▸ **Challenge**: Set down, please, exactly the lines below that run from the line with "were 1200x1600 pixels." to the line with "mb.build('crack', M['smudge'], wl)", both lines included.

▸ **Records provided**:

* * * * *

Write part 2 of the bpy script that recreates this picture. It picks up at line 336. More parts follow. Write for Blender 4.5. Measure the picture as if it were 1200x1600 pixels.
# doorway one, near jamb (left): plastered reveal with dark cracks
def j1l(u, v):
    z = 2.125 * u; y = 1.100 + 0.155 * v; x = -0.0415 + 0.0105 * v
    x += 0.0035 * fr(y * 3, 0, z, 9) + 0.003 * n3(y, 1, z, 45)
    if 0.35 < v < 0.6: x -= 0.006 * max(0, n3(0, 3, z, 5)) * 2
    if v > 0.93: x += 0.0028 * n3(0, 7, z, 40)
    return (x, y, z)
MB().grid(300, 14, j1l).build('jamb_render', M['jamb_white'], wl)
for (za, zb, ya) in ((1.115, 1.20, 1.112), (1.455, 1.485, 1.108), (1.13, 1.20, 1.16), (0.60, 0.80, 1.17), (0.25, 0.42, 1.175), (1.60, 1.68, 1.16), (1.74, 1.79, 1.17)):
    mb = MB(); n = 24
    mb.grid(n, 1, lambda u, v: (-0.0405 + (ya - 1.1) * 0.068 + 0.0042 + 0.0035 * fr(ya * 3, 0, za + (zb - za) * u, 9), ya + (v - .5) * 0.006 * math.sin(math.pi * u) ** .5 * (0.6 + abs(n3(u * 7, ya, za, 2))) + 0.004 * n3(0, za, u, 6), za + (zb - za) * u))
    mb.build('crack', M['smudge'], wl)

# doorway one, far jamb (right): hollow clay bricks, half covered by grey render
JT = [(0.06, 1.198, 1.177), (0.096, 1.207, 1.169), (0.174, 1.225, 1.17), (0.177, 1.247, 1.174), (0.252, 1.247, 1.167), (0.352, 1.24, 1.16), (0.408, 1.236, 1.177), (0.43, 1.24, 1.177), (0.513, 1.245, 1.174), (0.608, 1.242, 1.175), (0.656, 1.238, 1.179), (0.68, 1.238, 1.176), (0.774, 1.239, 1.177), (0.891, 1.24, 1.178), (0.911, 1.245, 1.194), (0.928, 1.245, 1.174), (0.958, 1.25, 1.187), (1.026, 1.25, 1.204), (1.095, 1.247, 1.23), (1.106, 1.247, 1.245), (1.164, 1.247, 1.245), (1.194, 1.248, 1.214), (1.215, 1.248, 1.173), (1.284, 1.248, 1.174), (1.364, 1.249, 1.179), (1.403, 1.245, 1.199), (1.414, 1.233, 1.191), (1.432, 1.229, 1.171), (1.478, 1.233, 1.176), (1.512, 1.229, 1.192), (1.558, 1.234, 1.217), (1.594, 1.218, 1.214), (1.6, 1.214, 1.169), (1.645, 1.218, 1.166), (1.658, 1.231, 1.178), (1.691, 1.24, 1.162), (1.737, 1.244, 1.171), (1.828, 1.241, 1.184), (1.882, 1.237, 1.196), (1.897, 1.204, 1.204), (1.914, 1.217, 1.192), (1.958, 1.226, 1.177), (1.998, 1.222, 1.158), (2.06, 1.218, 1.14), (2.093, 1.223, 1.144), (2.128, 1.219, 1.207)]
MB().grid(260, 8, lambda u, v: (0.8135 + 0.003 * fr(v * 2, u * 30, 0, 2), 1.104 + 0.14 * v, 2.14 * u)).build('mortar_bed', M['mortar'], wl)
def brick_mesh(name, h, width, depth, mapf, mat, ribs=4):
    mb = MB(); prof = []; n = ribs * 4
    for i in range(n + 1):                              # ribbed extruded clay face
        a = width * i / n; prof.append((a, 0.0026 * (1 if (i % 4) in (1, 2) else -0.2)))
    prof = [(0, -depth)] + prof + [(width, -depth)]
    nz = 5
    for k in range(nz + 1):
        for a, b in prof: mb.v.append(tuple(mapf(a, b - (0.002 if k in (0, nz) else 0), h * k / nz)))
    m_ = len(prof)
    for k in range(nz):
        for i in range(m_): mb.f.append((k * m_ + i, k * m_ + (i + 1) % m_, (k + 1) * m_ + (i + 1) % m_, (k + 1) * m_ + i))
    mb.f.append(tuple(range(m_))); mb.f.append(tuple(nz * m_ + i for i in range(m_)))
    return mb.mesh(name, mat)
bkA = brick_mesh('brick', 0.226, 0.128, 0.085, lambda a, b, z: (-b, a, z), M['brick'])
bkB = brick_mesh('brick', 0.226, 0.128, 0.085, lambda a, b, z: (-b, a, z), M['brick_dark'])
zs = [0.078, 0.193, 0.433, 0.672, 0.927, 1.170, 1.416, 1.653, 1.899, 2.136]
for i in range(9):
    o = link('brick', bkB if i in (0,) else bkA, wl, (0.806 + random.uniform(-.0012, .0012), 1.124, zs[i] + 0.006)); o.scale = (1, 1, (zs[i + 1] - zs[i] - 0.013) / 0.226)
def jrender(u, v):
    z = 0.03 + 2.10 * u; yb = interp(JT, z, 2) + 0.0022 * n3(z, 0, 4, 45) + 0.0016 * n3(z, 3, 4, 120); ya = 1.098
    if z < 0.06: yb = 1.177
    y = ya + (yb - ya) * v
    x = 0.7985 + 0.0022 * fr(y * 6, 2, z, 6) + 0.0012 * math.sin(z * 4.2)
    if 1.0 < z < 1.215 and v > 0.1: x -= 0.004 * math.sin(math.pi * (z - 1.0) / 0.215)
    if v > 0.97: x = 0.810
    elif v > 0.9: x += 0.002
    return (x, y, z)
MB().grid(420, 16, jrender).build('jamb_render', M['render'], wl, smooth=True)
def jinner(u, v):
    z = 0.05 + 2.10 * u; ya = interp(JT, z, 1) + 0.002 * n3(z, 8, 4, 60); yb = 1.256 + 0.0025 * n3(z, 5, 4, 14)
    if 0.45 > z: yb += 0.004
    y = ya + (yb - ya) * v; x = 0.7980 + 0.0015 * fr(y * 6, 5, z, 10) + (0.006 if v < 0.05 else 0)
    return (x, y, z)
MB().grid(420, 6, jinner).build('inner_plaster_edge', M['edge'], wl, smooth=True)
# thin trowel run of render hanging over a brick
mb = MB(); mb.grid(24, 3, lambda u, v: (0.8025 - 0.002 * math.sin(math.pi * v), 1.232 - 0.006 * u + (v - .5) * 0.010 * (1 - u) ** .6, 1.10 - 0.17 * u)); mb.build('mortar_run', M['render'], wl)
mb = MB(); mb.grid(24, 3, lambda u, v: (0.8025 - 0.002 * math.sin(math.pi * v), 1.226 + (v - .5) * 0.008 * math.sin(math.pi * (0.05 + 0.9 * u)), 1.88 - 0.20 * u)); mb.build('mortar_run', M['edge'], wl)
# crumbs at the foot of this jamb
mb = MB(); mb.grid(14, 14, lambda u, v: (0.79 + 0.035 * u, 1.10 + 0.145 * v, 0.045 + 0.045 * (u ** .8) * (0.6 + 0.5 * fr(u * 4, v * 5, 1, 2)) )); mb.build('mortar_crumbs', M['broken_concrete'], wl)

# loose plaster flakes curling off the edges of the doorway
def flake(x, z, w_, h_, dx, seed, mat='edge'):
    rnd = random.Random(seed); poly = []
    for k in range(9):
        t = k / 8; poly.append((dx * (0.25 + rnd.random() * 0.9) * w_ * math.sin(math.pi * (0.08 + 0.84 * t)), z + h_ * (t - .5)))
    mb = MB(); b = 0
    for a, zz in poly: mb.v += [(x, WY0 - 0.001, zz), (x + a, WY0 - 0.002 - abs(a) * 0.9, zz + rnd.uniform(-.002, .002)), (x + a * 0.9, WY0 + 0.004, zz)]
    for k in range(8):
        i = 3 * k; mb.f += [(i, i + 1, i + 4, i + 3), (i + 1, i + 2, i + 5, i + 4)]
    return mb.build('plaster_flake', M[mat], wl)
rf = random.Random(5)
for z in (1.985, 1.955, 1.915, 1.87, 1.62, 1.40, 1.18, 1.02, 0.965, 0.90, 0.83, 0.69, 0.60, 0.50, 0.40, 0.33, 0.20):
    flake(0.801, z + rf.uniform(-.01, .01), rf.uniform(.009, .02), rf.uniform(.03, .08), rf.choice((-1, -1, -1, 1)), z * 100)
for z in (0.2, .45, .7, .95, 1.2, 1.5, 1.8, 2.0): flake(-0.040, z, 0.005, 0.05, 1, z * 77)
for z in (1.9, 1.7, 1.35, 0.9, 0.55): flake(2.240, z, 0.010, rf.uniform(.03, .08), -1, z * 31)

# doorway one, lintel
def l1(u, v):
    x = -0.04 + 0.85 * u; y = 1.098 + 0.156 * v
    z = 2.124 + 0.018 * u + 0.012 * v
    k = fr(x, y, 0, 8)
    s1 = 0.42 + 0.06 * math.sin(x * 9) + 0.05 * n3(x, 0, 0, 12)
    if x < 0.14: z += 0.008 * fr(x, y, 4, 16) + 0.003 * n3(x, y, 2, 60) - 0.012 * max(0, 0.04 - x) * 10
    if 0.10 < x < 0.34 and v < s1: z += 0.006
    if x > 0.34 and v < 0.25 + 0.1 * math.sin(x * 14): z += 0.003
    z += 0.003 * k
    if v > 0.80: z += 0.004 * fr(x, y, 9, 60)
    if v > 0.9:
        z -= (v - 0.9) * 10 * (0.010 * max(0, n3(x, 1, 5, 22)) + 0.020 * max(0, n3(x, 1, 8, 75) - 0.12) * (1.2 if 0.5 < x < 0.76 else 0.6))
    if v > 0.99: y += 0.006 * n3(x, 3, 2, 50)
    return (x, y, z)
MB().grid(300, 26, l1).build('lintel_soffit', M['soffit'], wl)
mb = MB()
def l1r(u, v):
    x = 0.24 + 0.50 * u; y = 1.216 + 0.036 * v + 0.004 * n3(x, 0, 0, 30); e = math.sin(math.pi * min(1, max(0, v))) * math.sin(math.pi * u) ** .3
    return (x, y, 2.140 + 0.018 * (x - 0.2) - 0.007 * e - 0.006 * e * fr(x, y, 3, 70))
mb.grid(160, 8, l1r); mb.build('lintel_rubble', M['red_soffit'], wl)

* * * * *

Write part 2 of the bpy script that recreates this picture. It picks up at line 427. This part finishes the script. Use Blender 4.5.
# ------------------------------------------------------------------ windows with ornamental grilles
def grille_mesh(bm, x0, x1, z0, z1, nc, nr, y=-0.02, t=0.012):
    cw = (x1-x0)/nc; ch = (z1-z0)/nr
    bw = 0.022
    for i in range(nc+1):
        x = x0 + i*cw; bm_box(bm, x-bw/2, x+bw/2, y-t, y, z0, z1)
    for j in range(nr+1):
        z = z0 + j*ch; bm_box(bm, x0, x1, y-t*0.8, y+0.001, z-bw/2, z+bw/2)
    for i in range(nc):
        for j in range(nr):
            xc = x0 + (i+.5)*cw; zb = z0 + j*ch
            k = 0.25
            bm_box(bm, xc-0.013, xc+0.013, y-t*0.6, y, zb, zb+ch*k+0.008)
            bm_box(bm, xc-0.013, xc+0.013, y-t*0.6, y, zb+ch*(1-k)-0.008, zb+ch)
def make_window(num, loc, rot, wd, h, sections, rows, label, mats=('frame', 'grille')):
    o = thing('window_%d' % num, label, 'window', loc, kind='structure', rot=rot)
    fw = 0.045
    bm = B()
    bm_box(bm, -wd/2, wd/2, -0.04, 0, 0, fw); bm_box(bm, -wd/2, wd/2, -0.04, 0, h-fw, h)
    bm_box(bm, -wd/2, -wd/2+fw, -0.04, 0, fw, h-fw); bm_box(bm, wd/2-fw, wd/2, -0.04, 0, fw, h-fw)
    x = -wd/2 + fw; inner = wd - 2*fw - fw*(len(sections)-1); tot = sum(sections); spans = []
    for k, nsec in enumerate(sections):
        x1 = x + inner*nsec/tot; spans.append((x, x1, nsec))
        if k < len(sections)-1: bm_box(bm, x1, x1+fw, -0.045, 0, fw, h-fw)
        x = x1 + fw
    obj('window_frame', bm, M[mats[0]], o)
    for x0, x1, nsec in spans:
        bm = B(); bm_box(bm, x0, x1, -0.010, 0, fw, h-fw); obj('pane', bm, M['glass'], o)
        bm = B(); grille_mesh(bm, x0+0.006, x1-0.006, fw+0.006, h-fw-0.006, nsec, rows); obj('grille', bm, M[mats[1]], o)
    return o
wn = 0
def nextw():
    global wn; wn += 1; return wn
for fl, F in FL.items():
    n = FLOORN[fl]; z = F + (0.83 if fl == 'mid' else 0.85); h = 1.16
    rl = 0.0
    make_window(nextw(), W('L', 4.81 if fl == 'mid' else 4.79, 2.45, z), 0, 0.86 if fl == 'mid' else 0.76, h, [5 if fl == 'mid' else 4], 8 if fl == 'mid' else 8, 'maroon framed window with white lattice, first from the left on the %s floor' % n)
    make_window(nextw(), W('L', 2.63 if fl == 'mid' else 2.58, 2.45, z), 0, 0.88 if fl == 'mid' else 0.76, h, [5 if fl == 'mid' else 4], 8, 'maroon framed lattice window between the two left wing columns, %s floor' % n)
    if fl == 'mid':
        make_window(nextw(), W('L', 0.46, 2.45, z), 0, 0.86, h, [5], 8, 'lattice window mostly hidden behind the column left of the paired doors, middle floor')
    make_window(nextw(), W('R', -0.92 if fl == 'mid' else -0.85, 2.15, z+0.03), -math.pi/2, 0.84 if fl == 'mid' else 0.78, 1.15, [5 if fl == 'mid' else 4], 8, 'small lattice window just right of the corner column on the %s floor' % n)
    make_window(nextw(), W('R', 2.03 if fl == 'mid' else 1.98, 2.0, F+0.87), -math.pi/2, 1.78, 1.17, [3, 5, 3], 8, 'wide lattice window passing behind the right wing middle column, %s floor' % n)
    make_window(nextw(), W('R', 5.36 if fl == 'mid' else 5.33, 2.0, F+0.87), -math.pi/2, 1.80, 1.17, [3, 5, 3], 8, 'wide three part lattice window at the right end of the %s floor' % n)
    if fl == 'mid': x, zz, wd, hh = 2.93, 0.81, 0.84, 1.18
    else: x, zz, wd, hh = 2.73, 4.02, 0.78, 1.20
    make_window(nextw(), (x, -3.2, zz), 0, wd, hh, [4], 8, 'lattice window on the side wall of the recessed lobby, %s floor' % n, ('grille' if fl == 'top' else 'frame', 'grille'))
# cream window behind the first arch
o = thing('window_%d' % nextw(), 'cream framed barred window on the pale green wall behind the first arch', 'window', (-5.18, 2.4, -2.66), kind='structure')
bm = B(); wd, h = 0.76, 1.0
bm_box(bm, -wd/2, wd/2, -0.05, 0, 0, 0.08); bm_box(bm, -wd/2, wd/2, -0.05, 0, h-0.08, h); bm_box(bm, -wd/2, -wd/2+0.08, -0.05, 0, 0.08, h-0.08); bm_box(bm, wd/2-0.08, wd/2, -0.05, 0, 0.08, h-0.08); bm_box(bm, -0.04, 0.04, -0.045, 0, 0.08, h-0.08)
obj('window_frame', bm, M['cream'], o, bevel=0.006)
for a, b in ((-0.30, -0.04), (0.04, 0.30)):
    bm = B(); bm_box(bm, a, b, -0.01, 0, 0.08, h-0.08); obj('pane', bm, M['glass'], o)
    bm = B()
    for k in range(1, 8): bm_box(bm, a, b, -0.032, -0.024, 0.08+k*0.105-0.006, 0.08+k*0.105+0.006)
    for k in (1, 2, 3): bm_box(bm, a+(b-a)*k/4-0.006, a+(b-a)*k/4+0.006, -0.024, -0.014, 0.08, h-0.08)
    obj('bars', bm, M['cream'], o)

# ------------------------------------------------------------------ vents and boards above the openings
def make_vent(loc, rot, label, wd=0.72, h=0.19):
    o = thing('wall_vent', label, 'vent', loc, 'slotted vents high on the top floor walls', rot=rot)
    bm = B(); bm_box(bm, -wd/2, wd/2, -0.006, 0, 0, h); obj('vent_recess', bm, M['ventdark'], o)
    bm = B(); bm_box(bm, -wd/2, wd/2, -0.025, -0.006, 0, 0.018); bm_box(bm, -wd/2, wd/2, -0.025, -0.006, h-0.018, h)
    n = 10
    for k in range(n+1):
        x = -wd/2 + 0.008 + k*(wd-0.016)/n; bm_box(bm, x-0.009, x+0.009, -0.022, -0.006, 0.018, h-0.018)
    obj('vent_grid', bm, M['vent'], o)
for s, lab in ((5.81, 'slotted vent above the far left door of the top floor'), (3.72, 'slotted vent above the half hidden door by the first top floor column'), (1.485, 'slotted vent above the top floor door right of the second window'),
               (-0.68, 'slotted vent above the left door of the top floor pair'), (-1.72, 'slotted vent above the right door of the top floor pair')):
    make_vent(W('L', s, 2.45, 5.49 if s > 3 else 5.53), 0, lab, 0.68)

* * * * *

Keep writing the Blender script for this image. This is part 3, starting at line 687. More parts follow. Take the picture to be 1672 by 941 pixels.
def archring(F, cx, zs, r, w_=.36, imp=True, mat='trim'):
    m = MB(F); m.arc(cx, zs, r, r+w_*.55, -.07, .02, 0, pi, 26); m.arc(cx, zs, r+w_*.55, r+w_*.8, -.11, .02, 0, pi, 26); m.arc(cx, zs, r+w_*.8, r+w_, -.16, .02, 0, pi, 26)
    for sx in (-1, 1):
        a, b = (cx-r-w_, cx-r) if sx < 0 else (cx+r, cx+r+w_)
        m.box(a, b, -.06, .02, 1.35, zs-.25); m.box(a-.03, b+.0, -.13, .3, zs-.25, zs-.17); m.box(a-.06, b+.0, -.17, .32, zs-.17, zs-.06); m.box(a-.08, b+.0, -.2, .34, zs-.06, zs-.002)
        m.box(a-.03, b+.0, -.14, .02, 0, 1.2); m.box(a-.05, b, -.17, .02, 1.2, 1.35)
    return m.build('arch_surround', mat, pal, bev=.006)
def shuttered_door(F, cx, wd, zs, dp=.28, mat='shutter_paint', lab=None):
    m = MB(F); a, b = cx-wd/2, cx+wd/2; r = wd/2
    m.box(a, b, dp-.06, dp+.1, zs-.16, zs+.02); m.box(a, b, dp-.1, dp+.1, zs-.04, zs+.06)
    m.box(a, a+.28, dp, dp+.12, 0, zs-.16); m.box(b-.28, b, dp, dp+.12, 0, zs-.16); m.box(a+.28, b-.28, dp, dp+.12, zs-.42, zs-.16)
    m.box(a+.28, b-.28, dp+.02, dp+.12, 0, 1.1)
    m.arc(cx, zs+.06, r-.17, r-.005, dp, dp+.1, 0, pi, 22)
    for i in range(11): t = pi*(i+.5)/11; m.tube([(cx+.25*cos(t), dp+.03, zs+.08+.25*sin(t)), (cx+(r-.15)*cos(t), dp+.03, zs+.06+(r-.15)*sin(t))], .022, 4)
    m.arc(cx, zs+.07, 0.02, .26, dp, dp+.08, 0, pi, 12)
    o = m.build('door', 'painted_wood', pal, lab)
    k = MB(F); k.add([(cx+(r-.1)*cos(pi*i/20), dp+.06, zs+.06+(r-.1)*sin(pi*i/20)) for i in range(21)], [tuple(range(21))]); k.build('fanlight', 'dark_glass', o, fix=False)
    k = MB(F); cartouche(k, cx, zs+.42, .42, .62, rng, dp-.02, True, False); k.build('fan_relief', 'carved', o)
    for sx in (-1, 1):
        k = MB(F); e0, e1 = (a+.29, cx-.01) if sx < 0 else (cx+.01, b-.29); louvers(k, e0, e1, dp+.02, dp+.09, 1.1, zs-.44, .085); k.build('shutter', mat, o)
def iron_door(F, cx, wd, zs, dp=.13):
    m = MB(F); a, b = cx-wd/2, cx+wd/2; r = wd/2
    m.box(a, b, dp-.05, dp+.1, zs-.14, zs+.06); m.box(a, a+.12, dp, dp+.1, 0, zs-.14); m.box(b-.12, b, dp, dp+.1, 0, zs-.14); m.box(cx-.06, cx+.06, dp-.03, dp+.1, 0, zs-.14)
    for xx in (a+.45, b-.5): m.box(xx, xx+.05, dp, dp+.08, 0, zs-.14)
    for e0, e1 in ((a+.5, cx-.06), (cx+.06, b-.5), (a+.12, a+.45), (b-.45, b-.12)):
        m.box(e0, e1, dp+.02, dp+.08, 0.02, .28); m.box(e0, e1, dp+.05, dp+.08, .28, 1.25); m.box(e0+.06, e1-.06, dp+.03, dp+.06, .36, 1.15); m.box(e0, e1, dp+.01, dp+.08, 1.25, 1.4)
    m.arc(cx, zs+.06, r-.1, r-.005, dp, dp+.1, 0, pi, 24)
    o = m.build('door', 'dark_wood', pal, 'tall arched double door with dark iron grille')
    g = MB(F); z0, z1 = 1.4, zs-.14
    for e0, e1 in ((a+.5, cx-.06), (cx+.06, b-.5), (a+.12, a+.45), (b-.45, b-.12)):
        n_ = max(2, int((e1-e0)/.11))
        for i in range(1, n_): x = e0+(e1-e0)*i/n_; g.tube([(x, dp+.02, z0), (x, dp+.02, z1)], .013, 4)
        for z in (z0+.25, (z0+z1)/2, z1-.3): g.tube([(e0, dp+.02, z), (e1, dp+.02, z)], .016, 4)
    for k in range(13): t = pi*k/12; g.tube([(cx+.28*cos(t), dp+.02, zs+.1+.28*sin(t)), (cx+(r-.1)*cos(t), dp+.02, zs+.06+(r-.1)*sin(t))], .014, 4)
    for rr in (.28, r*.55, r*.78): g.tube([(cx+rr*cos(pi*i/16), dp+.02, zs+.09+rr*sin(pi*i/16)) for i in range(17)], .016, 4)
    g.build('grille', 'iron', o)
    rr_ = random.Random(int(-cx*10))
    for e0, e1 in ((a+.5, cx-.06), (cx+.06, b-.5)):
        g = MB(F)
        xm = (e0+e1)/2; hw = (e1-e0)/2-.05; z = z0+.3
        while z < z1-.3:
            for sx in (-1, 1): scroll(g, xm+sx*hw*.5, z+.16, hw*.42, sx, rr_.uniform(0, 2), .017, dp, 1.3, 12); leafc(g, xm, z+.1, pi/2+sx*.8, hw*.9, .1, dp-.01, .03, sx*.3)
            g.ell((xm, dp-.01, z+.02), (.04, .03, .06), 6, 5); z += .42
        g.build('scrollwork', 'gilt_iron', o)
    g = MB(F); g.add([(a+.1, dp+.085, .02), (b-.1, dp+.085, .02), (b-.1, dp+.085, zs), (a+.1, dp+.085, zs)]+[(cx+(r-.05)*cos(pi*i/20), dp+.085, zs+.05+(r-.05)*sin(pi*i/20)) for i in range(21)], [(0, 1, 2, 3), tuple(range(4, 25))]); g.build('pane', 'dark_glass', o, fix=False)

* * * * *

▸ **Task result**:
Write part 2 of the bpy script that recreates this picture. It picks up at line 336. More parts follow. Write for Blender 4.5. Measure the picture as if it were 1200x1600 pixels.
# doorway one, near jamb (left): plastered reveal with dark cracks
def j1l(u, v):
    z = 2.125 * u; y = 1.100 + 0.155 * v; x = -0.0415 + 0.0105 * v
    x += 0.0035 * fr(y * 3, 0, z, 9) + 0.003 * n3(y, 1, z, 45)
    if 0.35 < v < 0.6: x -= 0.006 * max(0, n3(0, 3, z, 5)) * 2
    if v > 0.93: x += 0.0028 * n3(0, 7, z, 40)
    return (x, y, z)
MB().grid(300, 14, j1l).build('jamb_render', M['jamb_white'], wl)
for (za, zb, ya) in ((1.115, 1.20, 1.112), (1.455, 1.485, 1.108), (1.13, 1.20, 1.16), (0.60, 0.80, 1.17), (0.25, 0.42, 1.175), (1.60, 1.68, 1.16), (1.74, 1.79, 1.17)):
    mb = MB(); n = 24
    mb.grid(n, 1, lambda u, v: (-0.0405 + (ya - 1.1) * 0.068 + 0.0042 + 0.0035 * fr(ya * 3, 0, za + (zb - za) * u, 9), ya + (v - .5) * 0.006 * math.sin(math.pi * u) ** .5 * (0.6 + abs(n3(u * 7, ya, za, 2))) + 0.004 * n3(0, za, u, 6), za + (zb - za) * u))
    mb.build('crack', M['smudge'], wl)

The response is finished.